• **To do**: Starting at the top of the listing, extract every line up to and including the one with "L = wt.links.new". Pictures stay out of the copy.

--- Start ---

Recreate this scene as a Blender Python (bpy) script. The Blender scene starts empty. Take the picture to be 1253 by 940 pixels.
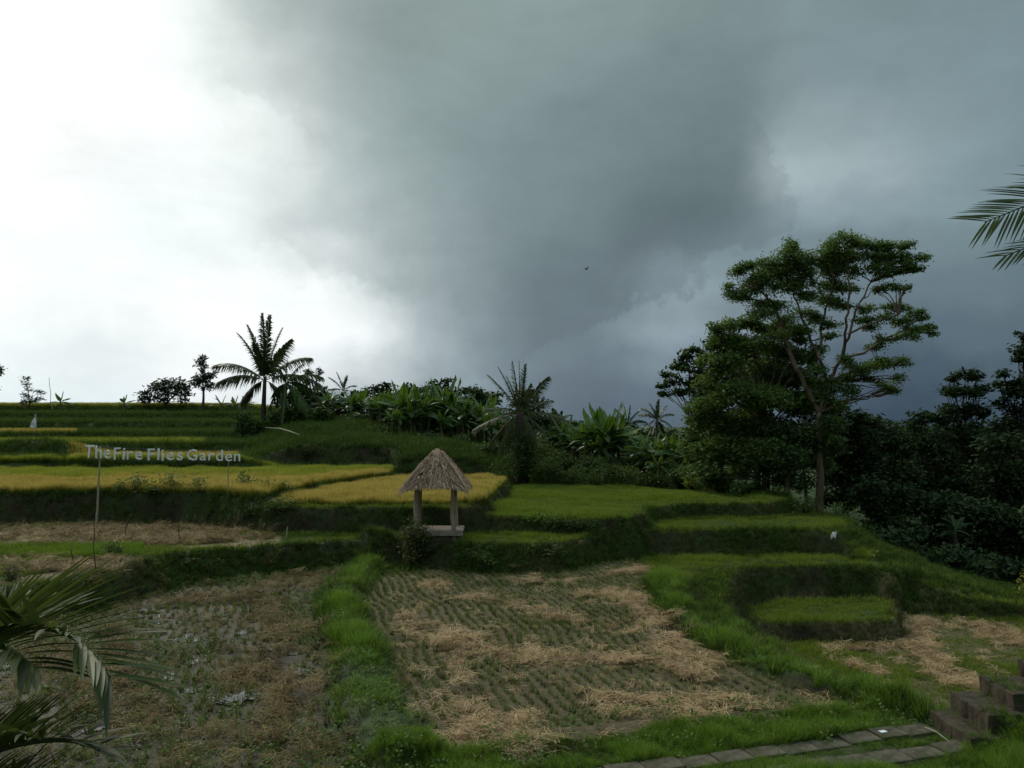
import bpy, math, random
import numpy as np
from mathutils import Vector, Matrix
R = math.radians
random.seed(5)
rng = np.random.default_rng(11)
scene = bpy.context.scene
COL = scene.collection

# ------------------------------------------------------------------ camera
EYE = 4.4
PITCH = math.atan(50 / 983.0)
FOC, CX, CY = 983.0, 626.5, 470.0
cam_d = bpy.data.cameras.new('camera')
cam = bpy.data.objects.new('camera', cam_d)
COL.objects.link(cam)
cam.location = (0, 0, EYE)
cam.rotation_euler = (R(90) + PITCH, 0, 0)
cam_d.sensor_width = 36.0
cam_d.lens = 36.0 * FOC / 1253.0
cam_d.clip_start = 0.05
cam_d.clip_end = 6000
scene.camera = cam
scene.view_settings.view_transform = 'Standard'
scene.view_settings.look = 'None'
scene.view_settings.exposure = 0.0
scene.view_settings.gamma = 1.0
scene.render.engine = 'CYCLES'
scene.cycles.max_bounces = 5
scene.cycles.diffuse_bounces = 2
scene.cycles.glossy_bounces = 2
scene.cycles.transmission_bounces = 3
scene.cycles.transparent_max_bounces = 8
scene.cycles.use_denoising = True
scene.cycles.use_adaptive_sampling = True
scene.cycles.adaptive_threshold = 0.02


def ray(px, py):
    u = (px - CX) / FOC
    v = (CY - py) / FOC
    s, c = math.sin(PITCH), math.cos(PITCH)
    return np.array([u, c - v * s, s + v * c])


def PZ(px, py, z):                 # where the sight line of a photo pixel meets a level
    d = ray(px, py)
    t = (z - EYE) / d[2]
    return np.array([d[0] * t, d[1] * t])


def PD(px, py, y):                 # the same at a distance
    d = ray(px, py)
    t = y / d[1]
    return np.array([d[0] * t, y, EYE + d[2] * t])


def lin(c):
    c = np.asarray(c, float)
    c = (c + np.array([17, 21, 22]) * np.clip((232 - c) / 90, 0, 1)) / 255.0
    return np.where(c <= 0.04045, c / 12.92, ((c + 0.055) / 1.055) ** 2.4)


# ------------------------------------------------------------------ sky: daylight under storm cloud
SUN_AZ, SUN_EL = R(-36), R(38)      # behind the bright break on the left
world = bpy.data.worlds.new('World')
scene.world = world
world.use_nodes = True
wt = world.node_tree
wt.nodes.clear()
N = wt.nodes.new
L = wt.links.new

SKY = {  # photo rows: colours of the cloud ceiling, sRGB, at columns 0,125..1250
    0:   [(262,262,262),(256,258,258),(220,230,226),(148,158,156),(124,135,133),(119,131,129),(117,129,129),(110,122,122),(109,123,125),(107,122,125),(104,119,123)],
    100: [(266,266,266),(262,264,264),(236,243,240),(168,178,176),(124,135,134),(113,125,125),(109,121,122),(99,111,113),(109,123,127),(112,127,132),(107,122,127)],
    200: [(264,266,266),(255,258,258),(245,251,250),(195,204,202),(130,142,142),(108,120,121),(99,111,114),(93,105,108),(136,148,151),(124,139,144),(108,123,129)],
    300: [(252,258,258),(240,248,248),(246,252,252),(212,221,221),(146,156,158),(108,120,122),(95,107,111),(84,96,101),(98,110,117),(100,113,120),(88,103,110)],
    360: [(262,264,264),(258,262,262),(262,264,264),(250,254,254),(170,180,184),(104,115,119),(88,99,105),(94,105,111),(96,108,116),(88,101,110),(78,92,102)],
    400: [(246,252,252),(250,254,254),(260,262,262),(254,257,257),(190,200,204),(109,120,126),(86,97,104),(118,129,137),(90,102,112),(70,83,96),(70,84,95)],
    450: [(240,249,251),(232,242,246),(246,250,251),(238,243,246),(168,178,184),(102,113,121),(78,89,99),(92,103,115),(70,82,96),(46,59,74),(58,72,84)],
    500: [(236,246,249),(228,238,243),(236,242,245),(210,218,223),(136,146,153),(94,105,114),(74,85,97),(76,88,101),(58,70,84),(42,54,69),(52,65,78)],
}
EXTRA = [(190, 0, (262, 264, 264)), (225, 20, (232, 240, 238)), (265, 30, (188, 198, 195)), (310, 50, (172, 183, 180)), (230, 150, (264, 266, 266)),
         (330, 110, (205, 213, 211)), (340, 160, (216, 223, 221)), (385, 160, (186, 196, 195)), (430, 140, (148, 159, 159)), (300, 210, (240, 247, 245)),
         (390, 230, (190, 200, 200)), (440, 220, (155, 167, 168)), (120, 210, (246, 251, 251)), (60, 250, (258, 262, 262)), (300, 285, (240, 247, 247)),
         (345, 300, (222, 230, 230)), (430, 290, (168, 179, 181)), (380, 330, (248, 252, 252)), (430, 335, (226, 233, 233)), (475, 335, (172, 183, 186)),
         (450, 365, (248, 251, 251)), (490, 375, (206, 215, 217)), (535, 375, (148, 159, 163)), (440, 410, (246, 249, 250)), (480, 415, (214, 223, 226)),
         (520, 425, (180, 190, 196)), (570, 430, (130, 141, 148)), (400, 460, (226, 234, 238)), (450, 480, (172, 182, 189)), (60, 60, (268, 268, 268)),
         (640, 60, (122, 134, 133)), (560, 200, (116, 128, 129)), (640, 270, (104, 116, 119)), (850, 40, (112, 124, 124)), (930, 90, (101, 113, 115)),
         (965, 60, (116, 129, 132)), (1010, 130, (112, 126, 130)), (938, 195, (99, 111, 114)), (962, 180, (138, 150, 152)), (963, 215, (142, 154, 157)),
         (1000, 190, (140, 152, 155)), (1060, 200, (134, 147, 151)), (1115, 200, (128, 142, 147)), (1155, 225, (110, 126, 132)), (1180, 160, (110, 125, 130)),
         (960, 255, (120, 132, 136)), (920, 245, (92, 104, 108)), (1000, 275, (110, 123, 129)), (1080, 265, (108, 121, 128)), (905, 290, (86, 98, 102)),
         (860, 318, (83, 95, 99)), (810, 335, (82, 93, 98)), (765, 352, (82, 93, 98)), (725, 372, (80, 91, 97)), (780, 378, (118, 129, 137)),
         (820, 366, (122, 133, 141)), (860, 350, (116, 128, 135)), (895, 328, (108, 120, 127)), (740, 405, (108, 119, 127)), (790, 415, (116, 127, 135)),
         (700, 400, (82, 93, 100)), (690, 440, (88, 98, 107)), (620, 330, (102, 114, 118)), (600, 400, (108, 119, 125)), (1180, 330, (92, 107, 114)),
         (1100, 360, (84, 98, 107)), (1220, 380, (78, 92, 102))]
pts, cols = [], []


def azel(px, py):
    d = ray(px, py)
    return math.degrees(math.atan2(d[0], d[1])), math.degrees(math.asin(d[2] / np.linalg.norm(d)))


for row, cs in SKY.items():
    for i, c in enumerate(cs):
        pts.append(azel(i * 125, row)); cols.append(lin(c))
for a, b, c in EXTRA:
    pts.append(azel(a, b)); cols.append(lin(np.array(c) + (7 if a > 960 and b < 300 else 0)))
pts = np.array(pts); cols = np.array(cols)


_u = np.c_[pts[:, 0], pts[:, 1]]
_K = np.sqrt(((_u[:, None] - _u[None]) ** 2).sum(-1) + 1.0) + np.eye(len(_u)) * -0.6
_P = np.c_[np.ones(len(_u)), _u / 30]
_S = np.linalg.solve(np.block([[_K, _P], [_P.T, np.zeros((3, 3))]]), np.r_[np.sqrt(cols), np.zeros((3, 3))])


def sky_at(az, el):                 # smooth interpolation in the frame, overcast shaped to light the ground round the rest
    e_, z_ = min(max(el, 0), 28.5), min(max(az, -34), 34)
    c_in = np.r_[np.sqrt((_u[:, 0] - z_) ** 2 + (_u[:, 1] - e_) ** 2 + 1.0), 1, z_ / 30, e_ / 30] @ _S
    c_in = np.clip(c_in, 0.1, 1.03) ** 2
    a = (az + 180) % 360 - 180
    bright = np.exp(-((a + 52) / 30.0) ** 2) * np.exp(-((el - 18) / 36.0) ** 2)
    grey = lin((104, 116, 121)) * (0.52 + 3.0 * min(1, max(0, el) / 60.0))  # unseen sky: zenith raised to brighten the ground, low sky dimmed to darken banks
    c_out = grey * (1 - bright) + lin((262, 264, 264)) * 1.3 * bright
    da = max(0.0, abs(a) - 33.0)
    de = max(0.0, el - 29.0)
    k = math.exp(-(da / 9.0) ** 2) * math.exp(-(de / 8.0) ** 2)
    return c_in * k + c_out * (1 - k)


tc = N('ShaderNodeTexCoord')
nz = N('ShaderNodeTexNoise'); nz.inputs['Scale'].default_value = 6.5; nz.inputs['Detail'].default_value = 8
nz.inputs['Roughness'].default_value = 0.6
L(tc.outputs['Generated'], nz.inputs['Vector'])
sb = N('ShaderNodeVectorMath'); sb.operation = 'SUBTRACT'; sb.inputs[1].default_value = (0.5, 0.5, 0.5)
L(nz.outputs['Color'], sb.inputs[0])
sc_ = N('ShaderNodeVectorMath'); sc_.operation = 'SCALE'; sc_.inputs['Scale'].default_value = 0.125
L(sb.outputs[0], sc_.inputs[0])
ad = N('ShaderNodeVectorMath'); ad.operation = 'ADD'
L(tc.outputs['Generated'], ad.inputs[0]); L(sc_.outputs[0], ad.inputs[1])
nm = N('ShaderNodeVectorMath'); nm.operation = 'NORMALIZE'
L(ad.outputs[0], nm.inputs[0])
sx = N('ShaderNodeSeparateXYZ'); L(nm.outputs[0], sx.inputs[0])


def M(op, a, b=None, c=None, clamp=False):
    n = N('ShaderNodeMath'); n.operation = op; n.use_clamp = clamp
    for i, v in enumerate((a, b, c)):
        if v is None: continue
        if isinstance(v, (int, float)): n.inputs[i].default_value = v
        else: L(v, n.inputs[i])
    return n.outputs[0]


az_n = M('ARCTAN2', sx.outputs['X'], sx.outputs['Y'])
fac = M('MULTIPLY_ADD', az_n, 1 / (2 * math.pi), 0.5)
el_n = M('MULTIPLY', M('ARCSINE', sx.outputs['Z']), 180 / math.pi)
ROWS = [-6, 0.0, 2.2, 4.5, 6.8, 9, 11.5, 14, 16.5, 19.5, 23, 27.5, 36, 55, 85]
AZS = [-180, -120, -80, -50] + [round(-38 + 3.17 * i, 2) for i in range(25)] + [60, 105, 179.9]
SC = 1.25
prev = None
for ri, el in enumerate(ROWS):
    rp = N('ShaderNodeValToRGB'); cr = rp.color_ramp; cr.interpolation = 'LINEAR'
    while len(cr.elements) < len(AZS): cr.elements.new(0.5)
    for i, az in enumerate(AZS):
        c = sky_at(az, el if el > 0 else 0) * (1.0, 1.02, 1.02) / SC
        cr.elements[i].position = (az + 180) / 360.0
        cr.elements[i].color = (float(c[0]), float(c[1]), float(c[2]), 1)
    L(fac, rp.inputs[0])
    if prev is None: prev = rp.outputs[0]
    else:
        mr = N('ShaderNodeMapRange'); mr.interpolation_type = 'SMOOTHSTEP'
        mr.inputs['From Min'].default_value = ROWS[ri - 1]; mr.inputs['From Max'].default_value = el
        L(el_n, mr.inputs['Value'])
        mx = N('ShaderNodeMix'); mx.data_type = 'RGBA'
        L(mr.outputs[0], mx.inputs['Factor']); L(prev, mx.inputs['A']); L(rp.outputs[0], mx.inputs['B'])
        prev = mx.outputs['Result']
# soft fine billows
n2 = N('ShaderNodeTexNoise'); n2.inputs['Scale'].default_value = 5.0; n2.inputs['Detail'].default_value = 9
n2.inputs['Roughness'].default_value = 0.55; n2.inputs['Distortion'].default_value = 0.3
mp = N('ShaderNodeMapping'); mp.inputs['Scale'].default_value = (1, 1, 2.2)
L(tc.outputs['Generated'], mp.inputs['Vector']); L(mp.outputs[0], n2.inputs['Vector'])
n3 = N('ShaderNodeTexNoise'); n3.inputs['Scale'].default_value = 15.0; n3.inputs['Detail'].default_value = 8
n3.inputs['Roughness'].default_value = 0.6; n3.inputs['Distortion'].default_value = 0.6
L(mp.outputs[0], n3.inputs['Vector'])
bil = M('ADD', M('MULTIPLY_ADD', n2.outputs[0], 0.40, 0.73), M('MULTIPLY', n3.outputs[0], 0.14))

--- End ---

• **Exercise answer**:
Recreate this scene as a Blender Python (bpy) script. The Blender scene starts empty. Take the picture to be 1253 by 940 pixels.
import bpy, math, random
import numpy as np
from mathutils import Vector, Matrix
R = math.radians
random.seed(5)
rng = np.random.default_rng(11)
scene = bpy.context.scene
COL = scene.collection

# ------------------------------------------------------------------ camera
EYE = 4.4
PITCH = math.atan(50 / 983.0)
FOC, CX, CY = 983.0, 626.5, 470.0
cam_d = bpy.data.cameras.new('camera')
cam = bpy.data.objects.new('camera', cam_d)
COL.objects.link(cam)
cam.location = (0, 0, EYE)
cam.rotation_euler = (R(90) + PITCH, 0, 0)
cam_d.sensor_width = 36.0
cam_d.lens = 36.0 * FOC / 1253.0
cam_d.clip_start = 0.05
cam_d.clip_end = 6000
scene.camera = cam
scene.view_settings.view_transform = 'Standard'
scene.view_settings.look = 'None'
scene.view_settings.exposure = 0.0
scene.view_settings.gamma = 1.0
scene.render.engine = 'CYCLES'
scene.cycles.max_bounces = 5
scene.cycles.diffuse_bounces = 2
scene.cycles.glossy_bounces = 2
scene.cycles.transmission_bounces = 3
scene.cycles.transparent_max_bounces = 8
scene.cycles.use_denoising = True
scene.cycles.use_adaptive_sampling = True
scene.cycles.adaptive_threshold = 0.02


def ray(px, py):
    u = (px - CX) / FOC
    v = (CY - py) / FOC
    s, c = math.sin(PITCH), math.cos(PITCH)
    return np.array([u, c - v * s, s + v * c])


def PZ(px, py, z):                 # where the sight line of a photo pixel meets a level
    d = ray(px, py)
    t = (z - EYE) / d[2]
    return np.array([d[0] * t, d[1] * t])


def PD(px, py, y):                 # the same at a distance
    d = ray(px, py)
    t = y / d[1]
    return np.array([d[0] * t, y, EYE + d[2] * t])


def lin(c):
    c = np.asarray(c, float)
    c = (c + np.array([17, 21, 22]) * np.clip((232 - c) / 90, 0, 1)) / 255.0
    return np.where(c <= 0.04045, c / 12.92, ((c + 0.055) / 1.055) ** 2.4)


# ------------------------------------------------------------------ sky: daylight under storm cloud
SUN_AZ, SUN_EL = R(-36), R(38)      # behind the bright break on the left
world = bpy.data.worlds.new('World')
scene.world = world
world.use_nodes = True
wt = world.node_tree
wt.nodes.clear()
N = wt.nodes.new
L = wt.links.new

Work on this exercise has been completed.